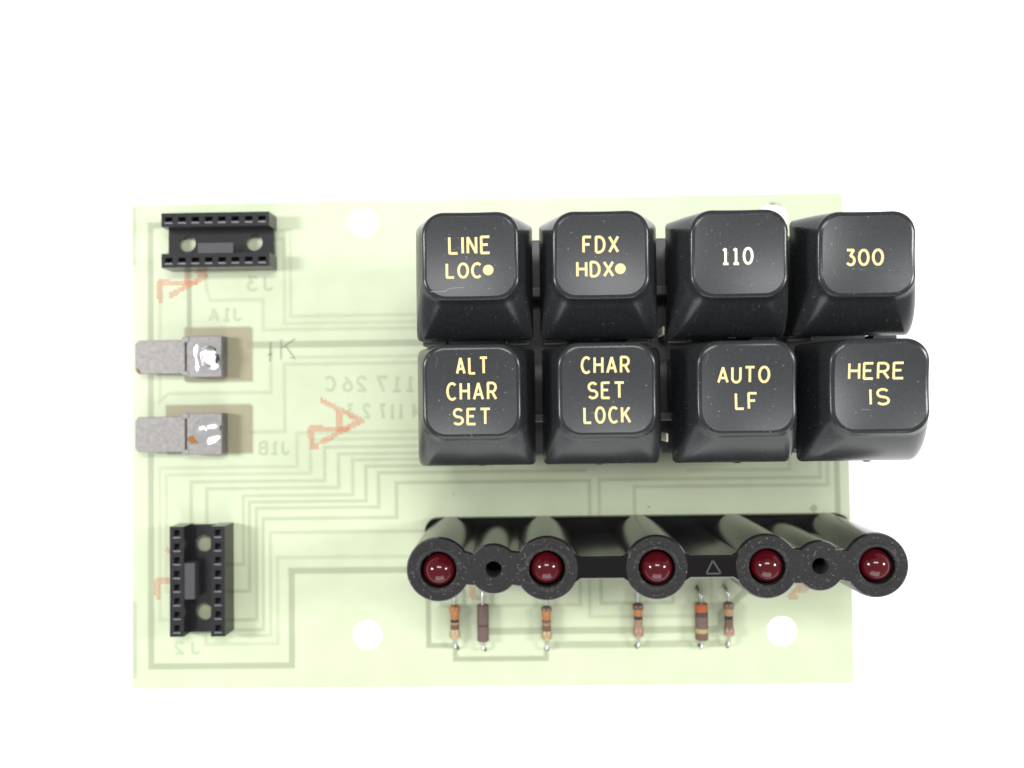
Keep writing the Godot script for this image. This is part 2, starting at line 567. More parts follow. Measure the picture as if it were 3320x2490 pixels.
	trace(board, 0.95, 0.40, [Vector2(59.74, 9.06), Vector2(59.74, 23.20)])
	trace(board, 0.83, 0.51, [Vector2(-18.98, 33.59), Vector2(-18.98, 46.13), Vector2(-13.89, 46.13), Vector2(-13.89, 48.76), Vector2(3.54, 48.76), Vector2(3.54, 46.62)])
	trace(board, 1.19, 0.35, [Vector2(4.11, 46.21), Vector2(38.14, 46.21)])
	trace(board, 1.19, 0.38, [Vector2(-8.28, 43.52), Vector2(36.55, 43.52), Vector2(37.04, 42.93), Vector2(37.04, 40.59), Vector2(42.59, 35.65)])
	trace(board, 0.60, 0.19, [Vector2(-16.55, 34.79), Vector2(-16.55, 38.62), Vector2(10.24, 38.62), Vector2(10.24, 32.70)])
	trace(board, 0.60, 0.17, [Vector2(12.05, 32.71), Vector2(12.05, 40.94), Vector2(33.66, 40.94)])
	trace(board, 0.60, 0.22, [Vector2(14.24, 32.73), Vector2(14.24, 38.38), Vector2(27.94, 38.38), Vector2(27.94, 33.46)])
	trace(board, 0.60, 0.17, [Vector2(35.29, 32.94), Vector2(35.29, 38.81)])
	trace(board, 0.60, 0.13, [Vector2(16.13, 32.75), Vector2(16.13, 33.93)])
	trace(board, 0.83, 0.20, [Vector2(-75.88, -39.6), Vector2(-75.88, -28.12)])
	trace(board, 0.83, 0.20, [Vector2(-75.86, 37.19), Vector2(-75.86, 51.97)])
	underside_text(board, "J3", -53.85, -48.49, -25.72, -22.56)
	underside_text(board, "J1A", -61.37, -54.74, -19.62, -16.75)
	underside_text(board, "J1B", -51.78, -45.54, 6.38, 9.32)
	underside_text(board, "J2", -68.25, -63.11, 44.83, 47.59)
	underside_text(board, "C", -38.71, -36.46, -6.01, -2.81)
	underside_text(board, "26", -35.29, -30.40, -5.97, -2.73)
	underside_text(board, "0117", -28.63, -17.88, -5.88, -2.56)
	underside_text(board, "3", -34.43, -32.90, -0.63, 2.44)
	underside_text(board, "2", -31.37, -29.72, -0.59, 2.48)
	underside_text(board, "117", -28.08, -23.32, -0.55, 2.56)
	underside_text(board, "4", -22.03, -20.51, -0.47, 2.60)
	# red stamped letters, seen through the board and therefore mirrored
	var red := Color(0.5, 0.14, 0.06)
	stamp(board, "stamped_letter", [[Vector2(-39.23, -1.11), Vector2(-31.58, 2.75), Vector2(-39.29, 6.83)], [Vector2(-35.9, 1.02), Vector2(-35.9, 4.61)]], 0.5, red, 0.70)
	stamp(board, "stamped_letter", [[Vector2(-34.41, 4.4), Vector2(-41.37, 4.24), Vector2(-41.27, 7.70), Vector2(-40.37, 7.60)]], 0.5, red, 0.73)
	stamp(board, "stamped_letter", [[Vector2(-69.22, -29.83), Vector2(-61.77, -25.85), Vector2(-68.63, -22.20)], [Vector2(-65.59, -27.60), Vector2(-65.60, -23.73)]], 0.5, red, 0.70)
	stamp(board, "stamped_letter", [[Vector2(-63.96, -24.4), Vector2(-70.81, -24.59), Vector2(-70.75, -20.91)]], 0.5, red, 0.70)
	stamp(board, "stamped_letter", [[Vector2(-66.06, 33.37), Vector2(-71.41, 33.31), Vector2(-71.35, 36.52)]], 0.5, red, 0.61)
	stamp(board, "stamped_letter", [[Vector2(-69.35, 27.46), Vector2(-66.4, 28.8)]], 0.5, red, 0.57)
	stamp(board, "stamped_letter", [[Vector2(-10.42, 32.67), Vector2(-10.46, 37.09), Vector2(-9.7, 37.10)]], 0.5, red, 0.49)
	stamp(board, "stamped_letter", [[Vector2(52.58, 34.87), Vector2(50.35, 37.54), Vector2(51.35, 37.55)]], 0.5, red, 0.53)
	stamp(board, "stamped_letter", [[Vector2(52.43, 36.4), Vector2(53.62, 35.76)]], 0.5, red, 0.49)
	var ink := Color(0.03, 0.06, 0.035)
	for s in [[Vector2(-49.14, -12.76), Vector2(-49.29, -8.92)], [Vector2(-47.09, -13.21), Vector2(-47.18, -9.31)], [Vector2(-44.32, -13.29), Vector2(-46.92, -11.53)], [Vector2(-46.14, -11.70), Vector2(-44.35, -9.39), Vector2(-45.43, -9.70)], [Vector2(-49.76, -10.13), Vector2(-48.80, -10.47)]]:
		stamp(board, "pen_mark", [s], 0.16, ink, 0.3)
	for d in [[Vector2(55.13, 20.51), 0.7, 0.25], [Vector2(23.67, 19.86), 0.14, 0.5], [Vector2(-13.92, 17.0), 0.2, 0.22]]:
		stamp(board, "speck", [[d[0], d[0] + Vector2(0.05, 0.35)]], d[1], Color(0.1, 0.12, 0.02), d[2])
	for p in [Vector2(-13.4, 46.6), Vector2(-8.2, 46.9), Vector2(3.69, 46.9), Vector2(20.75, 46.6), Vector2(32.75, 46.6), Vector2(38.08, 46.65), Vector2(32.6, 35.6), Vector2(38.0, 35.7)]:
		stamp(board, "drill_hole", [[p, p + Vector2(0.02, 0)]], 0.5, Color(0.03, 0.07, 0.012), 0.7)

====

» DIRECTIONS FOR THIS TASK
Repeat all the data as it stands, dropping any images it holds.

» TASK RESPONSE
Keep writing the Godot script for this image. This is part 2, starting at line 567. More parts follow. Measure the picture as if it were 3320x2490 pixels.
	trace(board, 0.95, 0.40, [Vector2(59.74, 9.06), Vector2(59.74, 23.20)])
	trace(board, 0.83, 0.51, [Vector2(-18.98, 33.59), Vector2(-18.98, 46.13), Vector2(-13.89, 46.13), Vector2(-13.89, 48.76), Vector2(3.54, 48.76), Vector2(3.54, 46.62)])
	trace(board, 1.19, 0.35, [Vector2(4.11, 46.21), Vector2(38.14, 46.21)])
	trace(board, 1.19, 0.38, [Vector2(-8.28, 43.52), Vector2(36.55, 43.52), Vector2(37.04, 42.93), Vector2(37.04, 40.59), Vector2(42.59, 35.65)])
	trace(board, 0.60, 0.19, [Vector2(-16.55, 34.79), Vector2(-16.55, 38.62), Vector2(10.24, 38.62), Vector2(10.24, 32.70)])
	trace(board, 0.60, 0.17, [Vector2(12.05, 32.71), Vector2(12.05, 40.94), Vector2(33.66, 40.94)])
	trace(board, 0.60, 0.22, [Vector2(14.24, 32.73), Vector2(14.24, 38.38), Vector2(27.94, 38.38), Vector2(27.94, 33.46)])
	trace(board, 0.60, 0.17, [Vector2(35.29, 32.94), Vector2(35.29, 38.81)])
	trace(board, 0.60, 0.13, [Vector2(16.13, 32.75), Vector2(16.13, 33.93)])
	trace(board, 0.83, 0.20, [Vector2(-75.88, -39.6), Vector2(-75.88, -28.12)])
	trace(board, 0.83, 0.20, [Vector2(-75.86, 37.19), Vector2(-75.86, 51.97)])
	underside_text(board, "J3", -53.85, -48.49, -25.72, -22.56)
	underside_text(board, "J1A", -61.37, -54.74, -19.62, -16.75)
	underside_text(board, "J1B", -51.78, -45.54, 6.38, 9.32)
	underside_text(board, "J2", -68.25, -63.11, 44.83, 47.59)
	underside_text(board, "C", -38.71, -36.46, -6.01, -2.81)
	underside_text(board, "26", -35.29, -30.40, -5.97, -2.73)
	underside_text(board, "0117", -28.63, -17.88, -5.88, -2.56)
	underside_text(board, "3", -34.43, -32.90, -0.63, 2.44)
	underside_text(board, "2", -31.37, -29.72, -0.59, 2.48)
	underside_text(board, "117", -28.08, -23.32, -0.55, 2.56)
	underside_text(board, "4", -22.03, -20.51, -0.47, 2.60)
	# red stamped letters, seen through the board and therefore mirrored
	var red := Color(0.5, 0.14, 0.06)
	stamp(board, "stamped_letter", [[Vector2(-39.23, -1.11), Vector2(-31.58, 2.75), Vector2(-39.29, 6.83)], [Vector2(-35.9, 1.02), Vector2(-35.9, 4.61)]], 0.5, red, 0.70)
	stamp(board, "stamped_letter", [[Vector2(-34.41, 4.4), Vector2(-41.37, 4.24), Vector2(-41.27, 7.70), Vector2(-40.37, 7.60)]], 0.5, red, 0.73)
	stamp(board, "stamped_letter", [[Vector2(-69.22, -29.83), Vector2(-61.77, -25.85), Vector2(-68.63, -22.20)], [Vector2(-65.59, -27.60), Vector2(-65.60, -23.73)]], 0.5, red, 0.70)
	stamp(board, "stamped_letter", [[Vector2(-63.96, -24.4), Vector2(-70.81, -24.59), Vector2(-70.75, -20.91)]], 0.5, red, 0.70)
	stamp(board, "stamped_letter", [[Vector2(-66.06, 33.37), Vector2(-71.41, 33.31), Vector2(-71.35, 36.52)]], 0.5, red, 0.61)
	stamp(board, "stamped_letter", [[Vector2(-69.35, 27.46), Vector2(-66.4, 28.8)]], 0.5, red, 0.57)
	stamp(board, "stamped_letter", [[Vector2(-10.42, 32.67), Vector2(-10.46, 37.09), Vector2(-9.7, 37.10)]], 0.5, red, 0.49)
	stamp(board, "stamped_letter", [[Vector2(52.58, 34.87), Vector2(50.35, 37.54), Vector2(51.35, 37.55)]], 0.5, red, 0.53)
	stamp(board, "stamped_letter", [[Vector2(52.43, 36.4), Vector2(53.62, 35.76)]], 0.5, red, 0.49)
	var ink := Color(0.03, 0.06, 0.035)
	for s in [[Vector2(-49.14, -12.76), Vector2(-49.29, -8.92)], [Vector2(-47.09, -13.21), Vector2(-47.18, -9.31)], [Vector2(-44.32, -13.29), Vector2(-46.92, -11.53)], [Vector2(-46.14, -11.70), Vector2(-44.35, -9.39), Vector2(-45.43, -9.70)], [Vector2(-49.76, -10.13), Vector2(-48.80, -10.47)]]:
		stamp(board, "pen_mark", [s], 0.16, ink, 0.3)
	for d in [[Vector2(55.13, 20.51), 0.7, 0.25], [Vector2(23.67, 19.86), 0.14, 0.5], [Vector2(-13.92, 17.0), 0.2, 0.22]]:
		stamp(board, "speck", [[d[0], d[0] + Vector2(0.05, 0.35)]], d[1], Color(0.1, 0.12, 0.02), d[2])
	for p in [Vector2(-13.4, 46.6), Vector2(-8.2, 46.9), Vector2(3.69, 46.9), Vector2(20.75, 46.6), Vector2(32.75, 46.6), Vector2(38.08, 46.65), Vector2(32.6, 35.6), Vector2(38.0, 35.7)]:
		stamp(board, "drill_hole", [[p, p + Vector2(0.02, 0)]], 0.5, Color(0.03, 0.07, 0.012), 0.7)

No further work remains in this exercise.